BTA strikes restructuring deal with creditors

btaBTA Bank, Kazakhstan's embattled lender, has reached a deal to restructure its $11.6-billion debt on December 7, the bank said in a statement.

 

 

The package is reportedly worth $5.57 billion, or 48 percent of outstanding principal and interest. BTA plans to pay about $1 billion in cash to the creditors and issue $2.3 billion of new senior debt and about $797 million of subordinated debt, according to the agreement.

 

The lender will also provide so-called original issue discount debt instruments with an initial value of $763 million and final value of $1.636 billion, to export credit agencies and some eligible trade finance creditors, BTA said.

 

A group of senior creditors will receive 10.5 percent of BTA's equity and subordinated financial creditors will receive 4.5 percent under a so-called junior package, according to the agreement. Kazakhstan's National Wellbeing Fund Samruk-Kazyna will own 85 percent of BTA after the restructuring.

 

BTA said the document was not final and would be "supplemented by more detailed terms in due course." The restructuring is yet to be approved by all creditors. The Creditors' Steering Committee, which had signed off on the deal, consists of ABN AMRO, Commerzbank, the D. E. Shaw Group, Euler Hermes Kreditversicherungs AG, Fortis, Gramercy Advisors, ING Asia, Standard Chartered, U.S. Export-Import Bank and Wachovia.

 

The agreement opens the door for BTA and the Kazakh government to resume talks with Russia's largest bank, Sberbank, to sell the stake currently owned by Samruk-Kazyna. According to BTA, the negotiations could begin in February.

 

"Sberbank may purchase the whole stake," Reuters quoted the head of Samruk-Kazyna Kairat Kelimbetov as telling reporters in Moscow.

 

Tough negotiations

 

The agreement follows months of negotiations. Creditors opposed an earlier proposal under which some bondholders would have received a cash payment equal to 17.75 percent of face value, with none of the remainder rescheduled.

 

Analysts have generally assessed the deal as reasonable.

 

"I believe creditors are coming to the conclusion that there is not much more to squeeze in terms of better conditions," Luis Costa, an analyst at Commerzbank, told Bloomberg.

 

Both sides sought to find an agreement.

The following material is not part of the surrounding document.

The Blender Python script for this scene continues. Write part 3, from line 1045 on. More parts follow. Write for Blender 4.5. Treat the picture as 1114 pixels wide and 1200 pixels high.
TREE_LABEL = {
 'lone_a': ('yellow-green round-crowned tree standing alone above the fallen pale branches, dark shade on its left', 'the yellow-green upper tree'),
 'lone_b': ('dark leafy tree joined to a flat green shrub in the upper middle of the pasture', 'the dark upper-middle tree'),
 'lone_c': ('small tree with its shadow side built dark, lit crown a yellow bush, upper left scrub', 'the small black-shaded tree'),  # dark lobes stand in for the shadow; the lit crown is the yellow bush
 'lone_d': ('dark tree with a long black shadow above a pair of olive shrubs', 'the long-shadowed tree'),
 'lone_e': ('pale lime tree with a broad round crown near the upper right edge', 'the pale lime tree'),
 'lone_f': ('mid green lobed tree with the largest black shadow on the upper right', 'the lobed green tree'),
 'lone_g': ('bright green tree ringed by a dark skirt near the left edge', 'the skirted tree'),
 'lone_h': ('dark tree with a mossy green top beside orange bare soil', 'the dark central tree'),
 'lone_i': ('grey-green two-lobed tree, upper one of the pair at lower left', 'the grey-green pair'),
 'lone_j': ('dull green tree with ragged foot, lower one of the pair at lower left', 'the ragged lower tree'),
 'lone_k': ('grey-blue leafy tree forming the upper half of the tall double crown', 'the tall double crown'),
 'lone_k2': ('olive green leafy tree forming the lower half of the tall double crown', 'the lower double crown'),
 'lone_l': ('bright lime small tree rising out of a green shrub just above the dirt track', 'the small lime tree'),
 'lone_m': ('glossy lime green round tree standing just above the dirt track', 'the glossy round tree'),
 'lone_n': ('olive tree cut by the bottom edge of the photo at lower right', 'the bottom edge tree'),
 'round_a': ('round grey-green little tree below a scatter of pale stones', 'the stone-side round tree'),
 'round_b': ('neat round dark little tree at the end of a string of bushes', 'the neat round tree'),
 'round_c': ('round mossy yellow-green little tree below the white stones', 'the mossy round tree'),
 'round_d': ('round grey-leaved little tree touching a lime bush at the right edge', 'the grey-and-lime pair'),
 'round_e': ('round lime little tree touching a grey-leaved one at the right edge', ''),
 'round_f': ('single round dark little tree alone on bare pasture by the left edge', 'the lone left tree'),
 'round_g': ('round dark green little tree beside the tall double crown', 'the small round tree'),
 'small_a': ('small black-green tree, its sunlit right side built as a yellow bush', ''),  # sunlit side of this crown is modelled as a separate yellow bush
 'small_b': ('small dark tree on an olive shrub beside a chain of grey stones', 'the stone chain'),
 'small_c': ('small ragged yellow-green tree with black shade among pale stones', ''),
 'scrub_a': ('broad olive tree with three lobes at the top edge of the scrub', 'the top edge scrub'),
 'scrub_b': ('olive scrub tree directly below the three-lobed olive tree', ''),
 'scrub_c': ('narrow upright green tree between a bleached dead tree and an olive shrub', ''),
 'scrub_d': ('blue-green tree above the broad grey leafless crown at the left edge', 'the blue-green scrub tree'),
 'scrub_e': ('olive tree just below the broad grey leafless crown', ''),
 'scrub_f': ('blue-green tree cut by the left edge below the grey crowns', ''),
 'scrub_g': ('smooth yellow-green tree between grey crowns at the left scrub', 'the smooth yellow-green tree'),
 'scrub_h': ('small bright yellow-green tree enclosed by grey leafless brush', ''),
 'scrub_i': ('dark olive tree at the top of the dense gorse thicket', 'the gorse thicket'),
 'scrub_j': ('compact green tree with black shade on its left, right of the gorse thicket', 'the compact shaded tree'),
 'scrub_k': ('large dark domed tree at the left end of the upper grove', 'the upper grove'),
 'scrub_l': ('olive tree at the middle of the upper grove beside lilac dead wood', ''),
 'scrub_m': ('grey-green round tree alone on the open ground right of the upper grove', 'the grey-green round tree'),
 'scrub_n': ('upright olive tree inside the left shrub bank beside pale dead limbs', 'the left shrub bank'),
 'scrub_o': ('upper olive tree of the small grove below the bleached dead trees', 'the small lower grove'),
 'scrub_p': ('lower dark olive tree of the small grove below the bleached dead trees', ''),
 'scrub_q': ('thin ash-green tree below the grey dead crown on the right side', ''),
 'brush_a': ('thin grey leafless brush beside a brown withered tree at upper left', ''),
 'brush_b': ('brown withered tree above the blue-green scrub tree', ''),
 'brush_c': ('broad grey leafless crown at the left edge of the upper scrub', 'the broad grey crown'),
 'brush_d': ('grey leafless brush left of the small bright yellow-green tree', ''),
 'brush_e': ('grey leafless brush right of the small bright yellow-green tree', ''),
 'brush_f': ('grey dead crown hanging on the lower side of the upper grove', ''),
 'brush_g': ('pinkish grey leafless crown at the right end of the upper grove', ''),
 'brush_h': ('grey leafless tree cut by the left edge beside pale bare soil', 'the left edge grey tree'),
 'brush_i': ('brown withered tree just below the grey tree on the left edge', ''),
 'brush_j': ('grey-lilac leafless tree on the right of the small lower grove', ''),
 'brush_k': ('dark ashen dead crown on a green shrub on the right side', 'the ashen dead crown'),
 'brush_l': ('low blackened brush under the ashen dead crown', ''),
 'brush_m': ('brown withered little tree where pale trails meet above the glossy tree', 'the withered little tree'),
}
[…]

A failure to restructure BTA's debt - and the bank's subsequent bankruptcy - would likely have left creditors empty-handed while Kazakhstan's image as a safe investment destination would take another hit.

 

Economists, including the International Monetary Fund and the European Bank for Reconstruction and Development, say sorting out problems at BTA and other banks is key to securing the recovery of Kazakhstan's economy, which has already shown positive signs on the back of rising oil prices.

 

BTA is one of four Kazakh banks which had defaulted in 2009. [1] Alliance Bank, formerly the fourth largest bank, already reached an agreement to restructure its $4-billion debt, while [2] Astana Finance and [3] Temirbank are still in talks with creditors.